La cancelliera Angela Merkel aveva lanciato un messaggio simile nelle ore precedenti, esprimendo preoccupazione per la situazione ma esplicitando l’appoggio a Madrid, dove domattina si riunirà un Consiglio dei ministri straordinario per decidere sull’attivazione dell’art.155 della Costituzione e dunque sul commissariamento della Generalitat. Ma non mancano dubbi e divergenze sulla sua effettiva applicazione, tra cui quelli del Psoe; sarebbe la prima volta dall’entrata in vigore della legge fondamentale nel 1978 dopo il quarantennio franchista.


KURDISTAN
Mentre la russa Rosfnet rafforza la presenza nel Kurdistan iracheno e annuncia di aver acquisito il 60% del principale oleodotto della regione autonoma (Krg), le Forze armate di Baghdad e quelle filo-iraniane hanno ripreso il controllo di Kirkuk. Frattanto la Turchia, la quale opera nel Krg e ha diretti interessi energetici nell’area, ha lanciato un’offensiva terrestre anti-Pkk in territorio iracheno, a distanza di nove anni dall’ultima.
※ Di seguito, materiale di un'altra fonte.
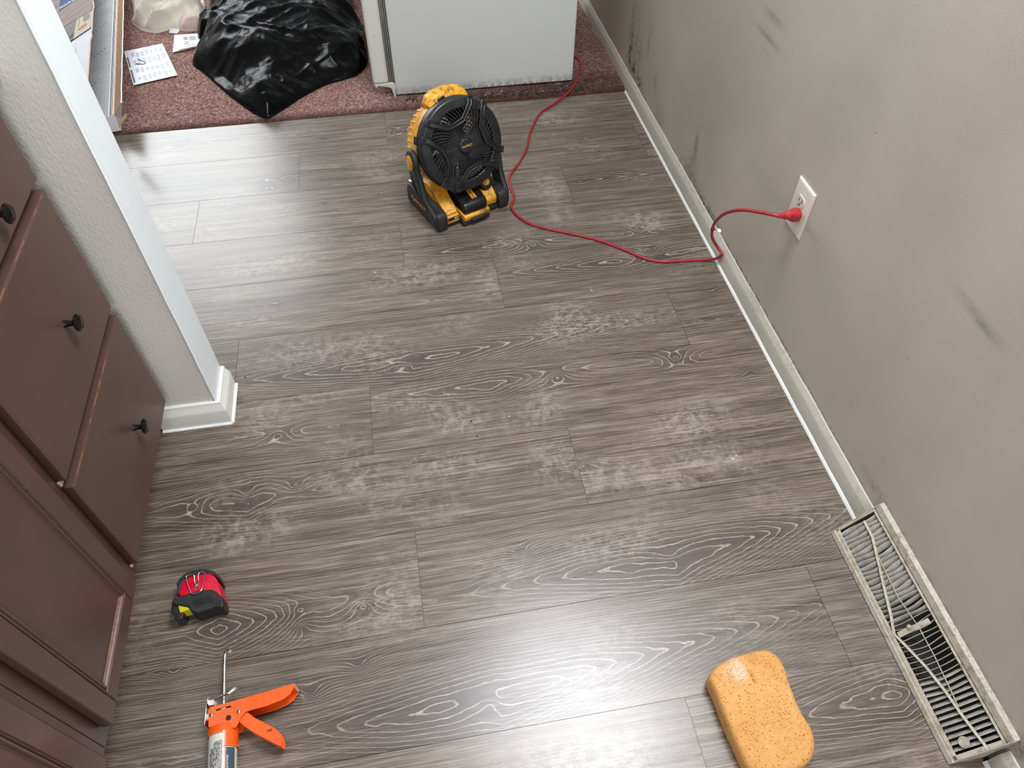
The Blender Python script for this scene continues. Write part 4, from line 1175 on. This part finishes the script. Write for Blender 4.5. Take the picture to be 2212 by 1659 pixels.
# thumb release
bm = bmesh.new()
th = [fz((452, 1512), .040), fz((468, 1508), .042), fz((485, 1501), .042), fz((493, 1497), .043)]
tube(bm, th, .0016, 8, flat=2.2)
tube(bm, [fz((492, 1498), .043), fz((500, 1492), .041), fz((508, 1486), .038), fz((514, 1487), .035)], lambda q: .0022+.0028*math.sin(q*PI*.9), 10, flat=.5)
obj('release_lever', bm, M_steel, cg)
bm = bmesh.new(); c_ = fz((457, 1519), .038); box(bm, (c_.x, c_.y, .032), (.010, .010, .018)); c2 = fz((451, 1514), .038); box(bm, (c2.x, c2.y, .030), (.0016, .014, .030))
c3 = fz((449.5, 1545), .03); box(bm, (c3.x, c3.y, .030), (.0014, .040, .028))
obj('release_bracket', bm, M_chrome, cg, bev=.001)

# ================================================================== BLACK TRASH BAG
def outline_world(lst): return [fz((a, b), z) for a, b, z in lst]
def heap(name, lst, H, fn, mat, nA=260, nR=90, k=6, prof_p=2.6, rim=.006, centre=None, z0=.011):
    O = outline_world(lst); O = [Vector((p.x, p.y, 0)) for p in O]
    O = catmull(O+[O[0]], k)[:-1]
    L = [0]
    for a, b in zip(O, O[1:]+O[:1]): L.append(L[-1]+(b-a).length)
    s = np.linspace(0, L[-1], nA, endpoint=False)
    xs = np.interp(s, L, [p.x for p in O]+[O[0].x]); ys = np.interp(s, L, [p.y for p in O]+[O[0].y])
    cx, cy = centre or (xs.mean(), ys.mean())
    rho = np.concatenate([[0.995, 1.0], np.linspace(1, 0.004, nR)**.8])
    rho = np.concatenate([[.985, 1.0], np.linspace(.999, .004, nR)])
    XX = cx+(xs[None, :]-cx)*rho[:, None]; YY = cy+(ys[None, :]-cy)*rho[:, None]
    R_ = np.repeat(rho[:, None], nA, 1)
    base = H*(1-R_**prof_p)**.75
    Z = base+rim*(R_ < .9985)
    dz, dxy = fn(XX, YY, R_)
    fade = np.clip((1-R_)/.08, 0, 1)
    Z = np.maximum(Z+dz*fade, .003)+z0; Z[0] = z0; Z[1] = z0+.003
    XX = XX+dxy*(XX-cx)*np.clip((1-R_)/.02, 0, 1)*1.0
    co = np.stack([XX, YY, Z], -1).reshape(-1, 3).astype(np.float32)
    n = len(rho); i = np.arange(n*nA).reshape(n, nA); j = np.roll(i, -1, 1)
    q = np.stack([i[:-1], j[:-1], j[1:], i[1:]], -1).reshape(-1, 4)
    o = build_mesh(name, co, q, {}, mat)
    b = bmesh.new(); b.from_mesh(o.data); b.verts.ensure_lookup_table()
    b.faces.new([b.verts[v] for v in i[0]][::-1]); b.faces.new([b.verts[v] for v in i[-1]])
    bmesh.ops.recalc_face_normals(b, faces=b.faces); b.to_mesh(o.data); b.free()
    return o
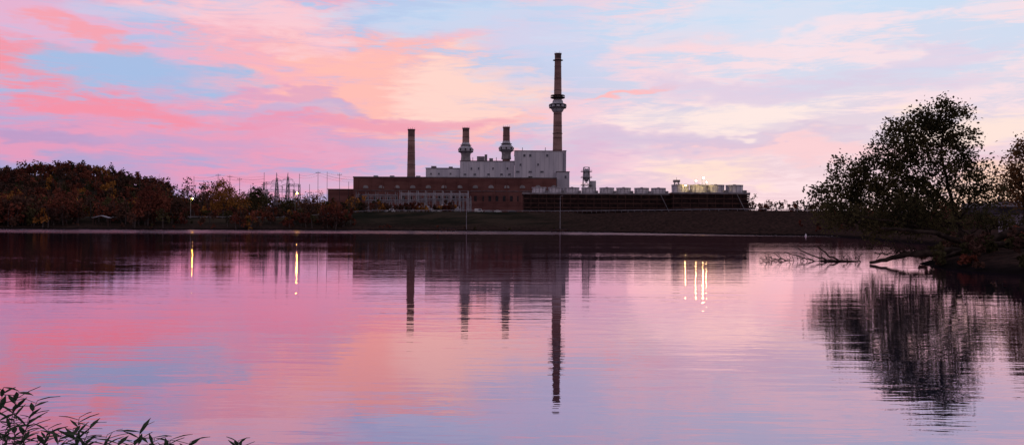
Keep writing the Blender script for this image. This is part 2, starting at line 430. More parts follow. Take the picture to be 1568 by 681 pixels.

Oggi il segretario di Stato Usa Rex Tillerson presenzierà al vertice inaugurale del meccanismo bilaterale (Coordination Council) tra Arabia Saudita e Iraq nella capitale saudita. L’Iran sarà uno dei temi centrali dell’incontro, come ha ammesso il portavoce Heather Nauert: Washington vorrebbe spingere Baghdad ad assumere posizioni più in linea a quelle di Riyad, principale competitor regionale di Teheran.


AMERICA LATINA
Sono giorni caldi in Venezuela e Argentina. Dopo il trionfo alle elezioni dei governatori del Partito socialista del presidente Maduro, figlio di una precisa strategia di Caracas e dell’ondivaga politica delle frammentate opposizioni, cinque dei 33 giudici della Corte suprema nominati dal parlamento (unica istituzione in mano alle opposizioni ma esautorata dall’Assemblea costituente voluta dal governo) e mai entrati in carica per volontà dell’esecutivo si sono rifugiati in Cile (ad agosto era toccato alla procuratrice generale Luisa Ortega, con destinazione Colombia). Frattanto i cinque governatori anti-Maduro eletti domenica hanno rifiutato di prestare giuramento davanti la Costituente, non riconosciuta dal parlamento venezuelano né dall’Occidente.
Buenos Aires deve invece vedersela con gli strascichi del ritrovamento di un corpo probabilmente appartenente a Santiago Maldonado, attivista scomparso il 1° agosto e definito da El País “l’ultimo desaparecido“. Gran parte delle formazioni politiche hanno sospeso la campagne elettorali, mentre si avvicinano le elezioni di domenica per il rinnovo di metà della Camera e un terzo del Senato.


EQUILIBRISMI FILIPPINI
Manila ha ricevuto un altro carico di armamenti dalla Russia, segnale della politica di maggiore apertura verso Mosca e Pechino inaugurata dal presidente Rodrigo Duterte dalla sua elezione nel 2016. Un’evoluzione invisa a Washington che però rimane il principale alleato militare delle Filippine, soprattutto a fronte dell’espansionismo marittimo della Repubblica Popolare e in chiave anti-jihadista.